● **Exercise objective**
Find every line with the word "scene". Copy those lines.

---------- Dataset content

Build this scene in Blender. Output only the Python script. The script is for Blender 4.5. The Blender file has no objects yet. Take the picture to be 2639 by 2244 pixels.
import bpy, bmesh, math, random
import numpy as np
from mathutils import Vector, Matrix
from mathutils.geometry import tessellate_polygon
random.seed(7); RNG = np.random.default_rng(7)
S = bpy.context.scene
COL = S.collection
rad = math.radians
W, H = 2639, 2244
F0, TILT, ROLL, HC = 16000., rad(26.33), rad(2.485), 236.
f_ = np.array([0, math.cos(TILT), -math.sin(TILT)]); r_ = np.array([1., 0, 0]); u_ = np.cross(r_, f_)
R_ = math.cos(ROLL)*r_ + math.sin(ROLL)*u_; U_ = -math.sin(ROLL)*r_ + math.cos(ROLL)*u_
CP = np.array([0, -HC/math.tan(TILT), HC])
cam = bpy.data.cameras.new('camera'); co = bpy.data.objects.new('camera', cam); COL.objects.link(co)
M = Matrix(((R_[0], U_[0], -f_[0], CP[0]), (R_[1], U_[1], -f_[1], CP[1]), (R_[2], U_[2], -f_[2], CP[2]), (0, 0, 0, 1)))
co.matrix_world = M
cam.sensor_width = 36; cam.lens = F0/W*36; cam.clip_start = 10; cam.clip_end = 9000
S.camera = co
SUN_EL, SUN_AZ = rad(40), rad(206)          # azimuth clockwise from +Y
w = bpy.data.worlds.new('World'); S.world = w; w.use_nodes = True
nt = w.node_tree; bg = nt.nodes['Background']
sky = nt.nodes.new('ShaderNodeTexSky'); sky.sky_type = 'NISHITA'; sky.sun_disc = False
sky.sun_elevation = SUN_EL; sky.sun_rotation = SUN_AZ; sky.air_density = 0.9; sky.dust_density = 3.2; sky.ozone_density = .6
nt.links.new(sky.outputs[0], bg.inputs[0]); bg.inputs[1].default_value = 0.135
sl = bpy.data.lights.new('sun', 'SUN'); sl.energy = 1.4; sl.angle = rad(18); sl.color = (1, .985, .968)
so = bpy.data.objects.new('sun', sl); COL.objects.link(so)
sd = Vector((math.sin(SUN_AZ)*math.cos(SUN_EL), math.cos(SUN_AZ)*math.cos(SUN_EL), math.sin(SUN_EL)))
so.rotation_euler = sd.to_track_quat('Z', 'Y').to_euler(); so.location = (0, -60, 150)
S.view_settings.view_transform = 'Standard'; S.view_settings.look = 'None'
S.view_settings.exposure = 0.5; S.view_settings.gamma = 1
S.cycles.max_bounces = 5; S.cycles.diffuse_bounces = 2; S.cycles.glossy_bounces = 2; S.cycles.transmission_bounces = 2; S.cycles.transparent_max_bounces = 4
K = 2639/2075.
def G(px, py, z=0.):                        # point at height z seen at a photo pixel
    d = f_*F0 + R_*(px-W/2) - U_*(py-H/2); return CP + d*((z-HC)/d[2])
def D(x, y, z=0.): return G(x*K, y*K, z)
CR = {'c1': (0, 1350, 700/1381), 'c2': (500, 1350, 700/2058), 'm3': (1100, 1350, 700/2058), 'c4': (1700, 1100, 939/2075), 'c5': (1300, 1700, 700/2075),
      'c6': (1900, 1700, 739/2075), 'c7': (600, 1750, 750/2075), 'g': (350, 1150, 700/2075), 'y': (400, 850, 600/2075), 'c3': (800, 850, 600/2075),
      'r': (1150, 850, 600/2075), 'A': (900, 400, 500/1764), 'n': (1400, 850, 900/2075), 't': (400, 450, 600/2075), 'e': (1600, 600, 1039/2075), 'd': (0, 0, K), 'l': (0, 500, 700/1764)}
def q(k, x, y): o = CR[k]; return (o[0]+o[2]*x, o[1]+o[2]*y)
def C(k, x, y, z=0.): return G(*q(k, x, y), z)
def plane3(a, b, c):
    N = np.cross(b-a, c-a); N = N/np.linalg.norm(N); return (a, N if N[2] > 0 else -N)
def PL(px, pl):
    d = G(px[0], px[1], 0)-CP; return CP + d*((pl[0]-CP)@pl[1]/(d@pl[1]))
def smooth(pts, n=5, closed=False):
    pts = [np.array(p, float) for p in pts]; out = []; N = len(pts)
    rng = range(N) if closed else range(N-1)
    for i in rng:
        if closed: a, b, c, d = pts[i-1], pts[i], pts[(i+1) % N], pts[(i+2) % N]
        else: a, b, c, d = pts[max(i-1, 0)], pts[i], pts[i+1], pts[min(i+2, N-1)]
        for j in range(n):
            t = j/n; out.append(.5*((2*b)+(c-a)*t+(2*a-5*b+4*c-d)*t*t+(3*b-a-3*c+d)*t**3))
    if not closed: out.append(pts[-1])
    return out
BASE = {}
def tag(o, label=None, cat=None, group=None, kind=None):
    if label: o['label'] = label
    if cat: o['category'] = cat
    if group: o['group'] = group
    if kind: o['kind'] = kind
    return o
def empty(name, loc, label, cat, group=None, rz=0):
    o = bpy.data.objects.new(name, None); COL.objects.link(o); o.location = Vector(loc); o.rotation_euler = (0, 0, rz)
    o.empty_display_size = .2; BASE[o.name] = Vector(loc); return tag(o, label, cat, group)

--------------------

● **Solution**
Build this scene in Blender. Output only the Python script. The script is for Blender 4.5. The Blender file has no objects yet. Take the picture to be 2639 by 2244 pixels.
S = bpy.context.scene